Les sciences de l’ingénieur se fondent sur des données et sur des faits. Ce qui ne peut être prouvé n’est pas reconnu. Mais d’où viennent donc les données et les faits qui permettent de valider l’économie circulaire et le développement durable ? La réponse à cette question est simple : c’est la numérisation qui fournit les informations requises, qu’il s’agisse des émissions de CO2, de l’énergie grise, des surfaces de référence, des sources de matières premières, des voies de transports, des critères de durabilité ou des facteurs de confort.

La numérisation ne fournit pas seulement les données de base, elle permet aussi de simuler la réalité à l’aide de scénarios. Comment la construction se déroule-t-elle ? Comment les personnes s’y déplacent-elles ? Que se passe-t-il en cas d’incendie ? Quel niveau la température estivale atteint-elle en ville ? Où se situent les zones de détente ? Et les zones d’activité ? Toutes ces réalités peuvent être simulées à l’aide du jumeau numérique.

Le périmètre pris en compte est dès lors le cycle de vie, ce qui exige un changement de paradigme dans la planification, la construction et l’utilisation. En tant qu’approche méthodologique, la transition numérique constitue un processus évolutif. Cela nécessite une démarche systémique et systématique, à laquelle s’ajoute le Building Information Modelling (BIM). Le développement durable devient ainsi mesurable, prévisible et contrôlable – indépendamment de la méthode appliquée ou de ce qui doit être présenté. Que l’on choisisse le standard Construction durable suisse (SNBS) ou la boussole de durabilité, que l’on mesure les gaz à effet de serre ou seulement le CO2, le jumeau numérique fournit les données adéquates.

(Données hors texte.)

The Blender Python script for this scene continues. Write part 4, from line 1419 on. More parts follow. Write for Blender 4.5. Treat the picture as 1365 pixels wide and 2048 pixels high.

Une démarche commune en guise de stratégie durable

L’année 2021 a vu de nombreuses évolutions positives en matière de construction numérisée. Dans le monde entier, la méthode BIM n’est plus contestée. Afin de parvenir à une unité de doctrine, un plan en six points a été formulé lors des BIM Industry Days organisés par les CFF. Ce plan prévoit ce qui suit :

  • la même approche : feuille de route et vision commune ; 
  • la même compréhension : langue commune (glossaire);  
  • la même structure de données : modèle de données commun;  
  • la même façon de modéliser : bibliothèque d’objets commune ; 
  • la même façon d’examiner : cas d’usage communs ;
  • la même façon de commander : bases de commande communes.

La formulation des cas d’application communs est appelée « gestion des cas d’usage » : il s’agit d’une approche méthodologique systémique et systématique, qui a été mise au point en Suisse et est utilisée de nos jours par buildingSMART sur le plan international. Le BIM permet au secteur helvétique de la construction de respecter le plan d’action Suisse numérique du Conseil fédéral, en appliquant une sélection de mesures de tiers externes à la Confédération, qui fournissent une contribution à la réalisation des objectifs de la stratégie. Grâce au concept d’économie circulaire, les acteurs et actrices de l’économie de la construction peuvent unir leurs forces et trouver des solutions optimales en recourant à la collaboration.

Un concept convaincant

Le bois, le BIM et le développement durable forment un concept convaincant pour édifier de bons bâtiments. La pensée à court terme centrée sur les couts doit céder la place à une approche à long terme axée sur la qualité. Le secteur de la construction, en la matière, dispose du levier le plus important, puisqu’il est responsable de 40 % des émissions de CO2. Il faut construire pour les générations futures, et l’action doit être dirigée par le principe « du berceau au berceau ». 

Les messages sont simples et compréhensibles :

  • Il est sensiblement plus simple de construire des maisons durables que de restreindre les gens dans leur mobilité.
  • Il est sensiblement plus simple d’utiliser des matériaux de construction écologiques et renouvelables que de restreindre la consommation de viande.
  • Il est sensiblement plus simple de végétaliser des façades que de recourir à des technologies consommant de l’énergie pour refroidir les bâtiments, purifier l’air et assurer l’isolation acoustique.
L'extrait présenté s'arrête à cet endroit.